Well, people, guess what I did. I threw myself back into the world of socializing adults, that’s what, by going to my first ever book club meeting down at the local library. A few weeks ago I saw a flyer in the library’s window advertising the book club, and luckily one of the members had already checked in Water for Elephants by Sara Gruen, so I was able to read it before the meeting last night.
I was excited about going until yesterday afternoon, when the usual social dread settled in. I couldn’t remember a single reason I’d ever had for going, and in fact rationalized how it would be nice just to stay in and relax with the family.

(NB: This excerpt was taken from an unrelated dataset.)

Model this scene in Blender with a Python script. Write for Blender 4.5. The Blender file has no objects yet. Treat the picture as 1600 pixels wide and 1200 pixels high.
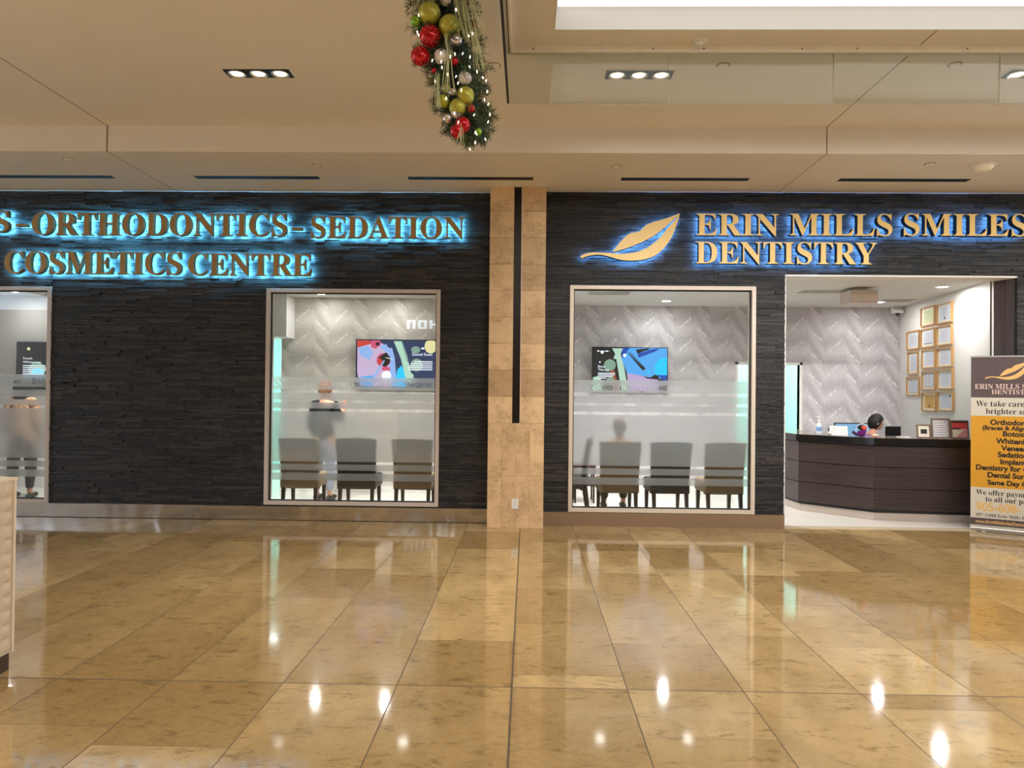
import bpy, bmesh, math, random
from mathutils import Vector, Matrix
random.seed(7)
PI = math.pi
C = bpy.context.scene.collection

# ---------------------------------------------------------------- camera, world, exposure, large lights
def set_camera():
    yaw, pitch, roll = .02134, .0097, .01043
    F = Vector((-math.sin(yaw)*math.cos(pitch), math.cos(yaw)*math.cos(pitch), math.sin(pitch)))
    r = Vector((math.cos(yaw), math.sin(yaw), 0)); u = r.cross(F)
    c, s = math.cos(roll), math.sin(roll)
    R_ = c*r+s*u; U = -s*r+c*u
    cam = bpy.data.cameras.new('camera'); cam.sensor_width = 36; cam.lens = 1109/1600*36
    cam.clip_start = .05; cam.clip_end = 200
    o = bpy.data.objects.new('camera', cam); C.objects.link(o)
    m = Matrix((R_, U, -F)).transposed().to_4x4(); m.translation = (0, 0, 1.57)
    o.matrix_world = m
    bpy.context.scene.camera = o
set_camera()
sc = bpy.context.scene
sc.view_settings.view_transform = 'Standard'; sc.view_settings.look = 'None'
sc.view_settings.exposure = 0.22; sc.view_settings.gamma = 1.0; sc.view_settings.use_curve_mapping = False
sc.cycles.max_bounces = 10; sc.cycles.transparent_max_bounces = 16; sc.cycles.transmission_bounces = 8
sc.cycles.sample_clamp_indirect = 6.0; sc.cycles.caustics_reflective = False; sc.cycles.caustics_refractive = False

def srgb(r, g, b):
    f = lambda c: (c/255/12.92) if c/255 <= .04045 else ((c/255+.055)/1.055)**2.4
    return (f(r), f(g), f(b), 1)

w = bpy.data.worlds.new('mall_ambient'); sc.world = w; w.use_nodes = True
w.node_tree.nodes['Background'].inputs[0].default_value = (.80, .97, 1.18, 1)
w.node_tree.nodes['Background'].inputs[1].default_value = 2.7

def area(name, loc, sx, sy, power, color, rot=(0, 0, 0), shape='RECTANGLE', spread=180):
    l = bpy.data.lights.new(name, 'AREA'); l.shape = shape; l.size = sx; l.size_y = sy; l.energy = power; l.color = color
    l.spread = math.radians(spread)
    o = bpy.data.objects.new(name, l); C.objects.link(o); o.location = loc; o.rotation_euler = rot
    return o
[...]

LIKE I DO EVERY DAY. And even though the hubs was pouting about it (I assume, since he’ll never tell me exactly what’s wrong and I usually have to draw my own conclusions and this would be something that would make him pout) I made myself pretty, finished up my housewiferly duties, dragged my ass to the van (one of the reasons for my social dread) and left.
And so I went to the library, talked about this awesome book with some very smart and personable ladies, and didn’t die. Quite the opposite, actually. I don’t think I inadvertantly offended anyone, so that right there puts me ahead of the game. I managed to sound halfway intelligent, and nobody threw me out. In fact, they gave me next month’s book (Jodi Picoult’s My Sister’s Keeper) and invited me back.